### Stated problem
Search the data below for the string "scene". Extract every line that contains it.

### Data segment
========

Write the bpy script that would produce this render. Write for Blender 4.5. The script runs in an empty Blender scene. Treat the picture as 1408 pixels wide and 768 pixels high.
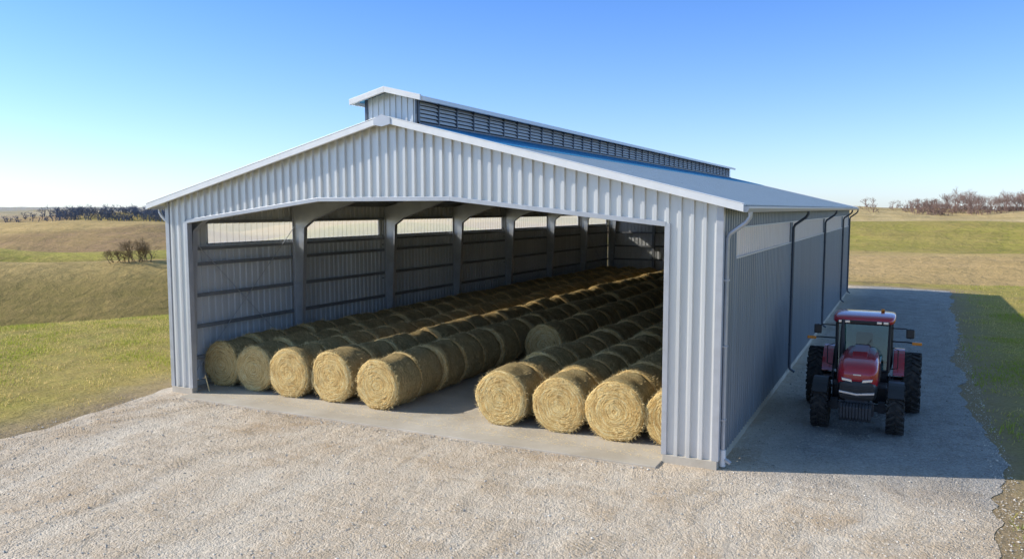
import bpy, bmesh, math, random
import numpy as np
from mathutils import Vector, Matrix, noise
from mathutils.geometry import tessellate_polygon
random.seed(7); rng=np.random.default_rng(7)
sc=bpy.context.scene
R=math.radians
# ---------------------------------------------------------------- helpers
def link(o,parent=None):
    sc.collection.objects.link(o)
    if parent: o.parent=parent
    return o
def empty(name,loc=(0,0,0)):
    e=bpy.data.objects.new(name,None); e.location=loc; e.empty_display_size=.5; return link(e)
class B:
    def __init__(s): s.v=[]; s.f=[]
    def add(s,v,f):
        n=len(s.v); s.v+= [tuple(a) for a in v]; s.f+=[tuple(i+n for i in q) for q in f]
    def box(s,x0,x1,y0,y1,z0,z1):
        s.add([(x0,y0,z0),(x1,y0,z0),(x1,y1,z0),(x0,y1,z0),(x0,y0,z1),(x1,y0,z1),(x1,y1,z1),(x0,y1,z1)],
          [(0,3,2,1),(4,5,6,7),(0,1,5,4),(1,2,6,5),(2,3,7,6),(3,0,4,7)])
    def prism_y(s,poly,y0,y1):   # poly in xz
        n=len(poly)
        v=[(x,y0,z) for x,z in poly]+[(x,y1,z) for x,z in poly]
        f=[tuple(range(n)),tuple(range(2*n-1,n-1,-1))]+[(i,n+i,n+(i+1)%n,(i+1)%n) for i in range(n)]
        s.add(v,f)
    def prism_x(s,poly,x0,x1):   # poly in yz
        n=len(poly)
        v=[(x0,y,z) for y,z in poly]+[(x1,y,z) for y,z in poly]
        f=[tuple(range(n)),tuple(range(2*n-1,n-1,-1))]+[(i,n+i,n+(i+1)%n,(i+1)%n) for i in range(n)]
        s.add(v,f)
    def tube(s,pts,r,n=8,cap=True):
        pts=[Vector(p) for p in pts]; rs=r if isinstance(r,(list,tuple)) else [r]*len(pts)
        base=len(s.v); 
        for i,p in enumerate(pts):
            d=(pts[min(i+1,len(pts)-1)]-pts[max(i-1,0)]).normalized()
            a=d.orthogonal().normalized() if i==0 else (a-d*a.dot(d)).normalized()
            b=d.cross(a)
            for k in range(n):
                t=2*math.pi*k/n; s.v.append(tuple(p+(a*math.cos(t)+b*math.sin(t))*rs[i]))
        for i in range(len(pts)-1):
            for k in range(n):
                a0=base+i*n+k; a1=base+i*n+(k+1)%n
                s.f.append((a0,a1,a1+n,a0+n))
        if cap:
            s.f.append(tuple(base+k for k in range(n-1,-1,-1)))
            e=base+(len(pts)-1)*n; s.f.append(tuple(e+k for k in range(n)))
    def lathe_x(s,prof,c,n=40):  # prof list (x,r)
        base=len(s.v); m=len(prof)
        for k in range(n):
            t=2*math.pi*k/n
            for x,r in prof: s.v.append((c[0]+x,c[1]+r*math.cos(t),c[2]+r*math.sin(t)))
        for k in range(n):
            for j in range(m-1):
                a=base+k*m+j; b=base+((k+1)%n)*m+j
                s.f.append((a,a+1,b+1,b))
    def make(s,name,mat,parent=None,smooth=False,bevel=0,auto=None):
        me=bpy.data.meshes.new(name); me.from_pydata(s.v,[],s.f); me.update()
        bm=bmesh.new(); bm.from_mesh(me); bmesh.ops.recalc_face_normals(bm,faces=bm.faces)
        bm.to_mesh(me); bm.free()
        if smooth:
            for p in me.polygons: p.use_smooth=True
            me.set_sharp_from_angle(angle=R(auto or 35))
        o=bpy.data.objects.new(name,me); me.materials.append(mat); link(o,parent)
        if bevel:
            b=o.modifiers.new('bevel','BEVEL'); b.width=bevel; b.segments=2; b.limit_method='ANGLE'
        return o
class NT:
    def __init__(s,name):
        s.m=bpy.data.materials.new(name); s.m.use_nodes=True; s.t=s.m.node_tree
        s.b=s.t.nodes['Principled BSDF']
    def n(s,typ,ins=None,**kw):
        nd=s.t.nodes.new(typ)
        for k,v in kw.items(): setattr(nd,k,v)
        for k,v in (ins or {}).items(): s.set(nd.inputs[k],v)
        return nd
    def set(s,sock,v):
        if isinstance(v,bpy.types.NodeSocket): s.t.links.new(v,sock)
        elif isinstance(v,tuple) and len(v)==3 and sock.type=='RGBA': sock.default_value=(*v,1)
        else: sock.default_value=v
    def math(s,op,a,b=0.0,c=None):
        d={0:a,1:b}
        if c is not None: d[2]=c
        return s.n('ShaderNodeMath',d,operation=op).outputs[0]
    def noise(s,vec,scale,detail=4,rough=.55):
        return s.n('ShaderNodeTexNoise',{'Vector':vec,'Scale':scale,'Detail':detail,'Roughness':rough}).outputs[0]
    def map(s,vec,scale=(1,1,1),loc=(0,0,0),rot=(0,0,0)):
        return s.n('ShaderNodeMapping',{'Vector':vec,'Scale':scale,'Location':loc,'Rotation':rot}).outputs[0]
    def ramp(s,f,stops):
        r=s.n('ShaderNodeValToRGB',{0:f}); e=r.color_ramp.elements
        while len(e)<len(stops): e.new(.5)
        for i,(p,c) in enumerate(stops):
            e[i].position=p; e[i].color=(*c,1) if isinstance(c,tuple) else (c,c,c,1)
        return r.outputs[0]
    def mix(s,f,a,b,bt='MIX'):
        nd=s.t.nodes.new('ShaderNodeMix'); nd.data_type='RGBA'; nd.blend_type=bt
        s.set(nd.inputs[0],f); s.set(nd.inputs[6],a); s.set(nd.inputs[7],b); return nd.outputs[2]
    def bump(s,h,dist,strength=1):
        s.set(s.b.inputs['Normal'], s.n('ShaderNodeBump',{'Height':h,'Distance':dist,'Strength':strength}).outputs[0])
    def out(s,**kw):
        for k,v in kw.items(): s.set(s.b.inputs[k.replace('_',' ')],v)
        return s.m
    @property
    def pos(s): return s.n('ShaderNodeNewGeometry').outputs['Position']
    @property
    def obj(s): return s.n('ShaderNodeTexCoord').outputs['Object']
def simple(name,col,rough=.5,metal=0,var=.12,scale=3,bump=0):
    t=NT(name); f=t.noise(t.obj,scale,6)
    c=t.mix(t.ramp(f,[(.3,0.0),(.75,1.0)]),tuple(x*(1-var) for x in col),tuple(min(1,x*(1+var)) for x in col))
    t.out(Base_Color=c,Metallic=metal,Roughness=t.math('ADD',t.math('MULTIPLY',f,.2),rough-.1))
    if bump: t.bump(t.noise(t.obj,scale*20,4),bump)
    return t.m
# ---------------------------------------------------------------- materials
def metal_panel(name,col,metal=.45,rough=.38,streak=.14):
    t=NT(name); p=t.pos
    st=t.noise(t.map(p,(2.2,2.2,.12)),1.0,5)
    big=t.noise(p,.35,3)
    sp=t.noise(p,45,2)
    c=t.mix(t.ramp(st,[(.35,0.0),(.7,1.0)]),tuple(x*(1-streak) for x in col),tuple(x*(1+streak*.6) for x in col))
    c=t.mix(t.math('MULTIPLY',big,.25),c,tuple(x*.8 for x in col))
    sep=t.n('ShaderNodeSeparateXYZ',{0:p}).outputs[2]
    dirt=t.math('MULTIPLY',t.ramp(t.math('ADD',sep,t.math('MULTIPLY',st,.8)),[(0.0,1.0),(1.0,0.0)]),.35)
    c=t.mix(dirt,c,(.34,.28,.2))
    t.out(Base_Color=c,Metallic=metal,Roughness=t.math('ADD',t.math('MULTIPLY',st,.2),rough-.08))
    t.bump(t.math('ADD',t.noise(t.map(p,(1,1,.4)),1.6,2),t.math('MULTIPLY',sp,.02)),.012)
    return t.m
m_wall=metal_panel('galvanized_panel',(.72,.72,.70),.28,.34,.10)
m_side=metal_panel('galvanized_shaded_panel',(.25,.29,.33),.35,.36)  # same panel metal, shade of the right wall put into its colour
m_left=metal_panel('galvanized_lit_panel',(.70,.71,.70),.1,.5)  # lit copy of the panel, lightened to brighten the interior
m_roof=metal_panel('roof_panel',(.50,.56,.58),.7,.30,.08)
m_blue=metal_panel('sky_reflection_panel',(.07,.33,.55),.25,.3,.12)  # sky's blue reflection on the ridge metal put into the base colour
m_trim=simple('white_trim',(.80,.80,.79),.4,.05,.05)
m_galv=simple('gray_trim',(.50,.51,.53),.4,.4,.08)
m_steel=simple('frame_steel',(.50,.51,.51),.4,.35,.12,2)
m_girt=simple('girt_steel',(.24,.25,.26),.5,.2,.15,2)
m_dark=simple('dark_gap',(.03,.035,.04),.6)
m_spout=simple('downspout_gray',(.11,.125,.15),.4,.4)
def transm(name,trn,dif,a,b_):
    t=NT(name); t.t.nodes.remove(t.b)
    f=t.noise(t.map(t.pos,(3,3,1)),1.0,4)
    tr=t.n('ShaderNodeBsdfTransparent',{'Color':(.97,.97,.96)}).outputs[0]
    tl=t.n('ShaderNodeBsdfTranslucent',{'Color':(.96,.94,.92)}).outputs[0]
    df=t.n('ShaderNodeBsdfPrincipled',{'Base Color':t.mix(f,a,b_),'Roughness':.25}).outputs[0]
    m1=t.n('ShaderNodeMixShader',{0:dif,1:tl,2:df}).outputs[0]
    m2=t.n('ShaderNodeMixShader',{0:trn,1:m1,2:tr}).outputs[0]
    t.t.links.new(m2,t.t.nodes['Material Output'].inputs[0]); return t.m
m_trans=transm('clear_panel',.66,.2,(.8,.76,.72),(.95,.92,.88))
m_trans2=transm('milky_panel',.06,.86,(.84,.70,.62),(1.0,.90,.82))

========

### Finished exercise
Write the bpy script that would produce this render. Write for Blender 4.5. The script runs in an empty Blender scene. Treat the picture as 1408 pixels wide and 768 pixels high.
sc=bpy.context.scene